Frequent donations to open-source projects.

Several years ago I found out about the 1% for the Planet initiative via Dan Cederholm’s SimpleBits store. What if we could do this for open source?

I tried pitching the idea to my previous employers without much luck. Fast forward a few years and I find myself freelancing, no more excuses now. I earn a living by writing code. I always have and hopefully will for the years to come. I have the best job in the world. I envy myself for getting paid to do what I love to do.

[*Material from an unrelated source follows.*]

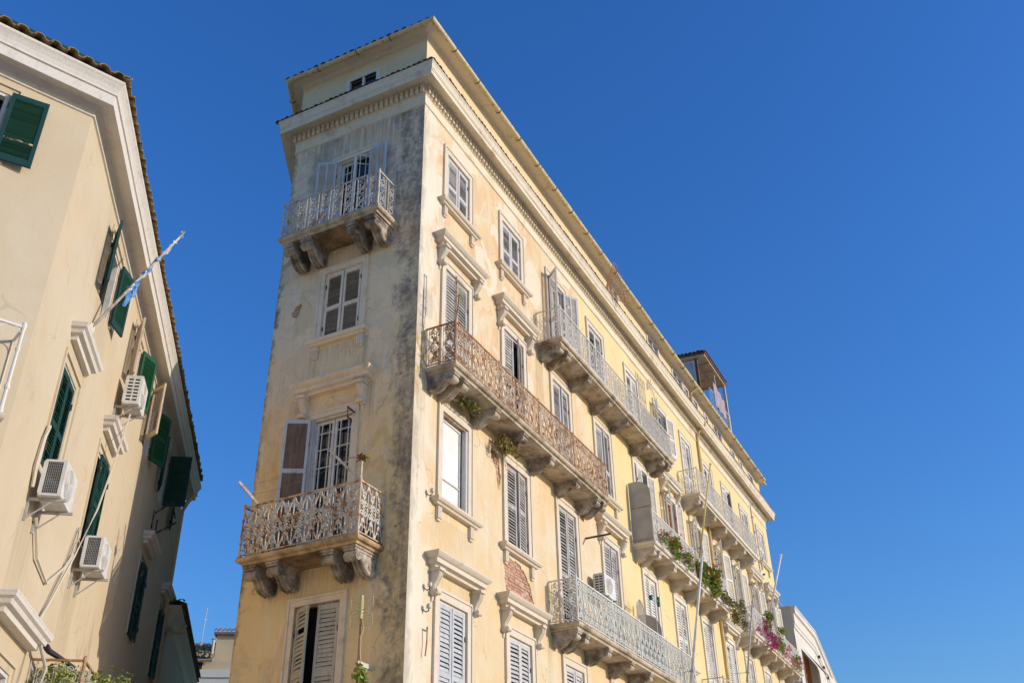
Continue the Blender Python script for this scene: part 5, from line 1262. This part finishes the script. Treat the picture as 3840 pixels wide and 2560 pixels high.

As a developer you don’t start from scratch, you build on top of millions of lines of code written by others. In my world, the web development world, those tools are mostly free and open source. I use the work of others to build something I sell. I earn money thanks to their work. I don’t pay them anything.

Giving back

I wanted to give something back by adding the following to my invoices:

“I’ll donate 1% of the profit to an open-source project used in this assignment. Any ideas?”

Every month I browsed the world wide web searching for a project we used and trying to see if there was a way to donate money to the project. I donated to several projects, some directly linked with the assignment, some slightly less: Cucumber, the brew test-bot, the Kibaale Children's Centre (Vim), RVM, and others.

Gittip

Finding new projects each month is hard. There isn’t always a way to donate money to every project, and even when there is, it’s not always clear if it’s the right place to donate. Enter Gittip.

I had seen Gittip before but never opened an account. That was until I heard Chad Whitacre on The Changelog last week and realized Gittip is the missing link.

On Gittip you donate a small amount of money (between $0,25 and $24) to a developer on a weekly basis. They use the money as they want. You don’t pay them to fix a bug or add a feature, you simply say: ‘Thank you’.

Thank you for making my life easier!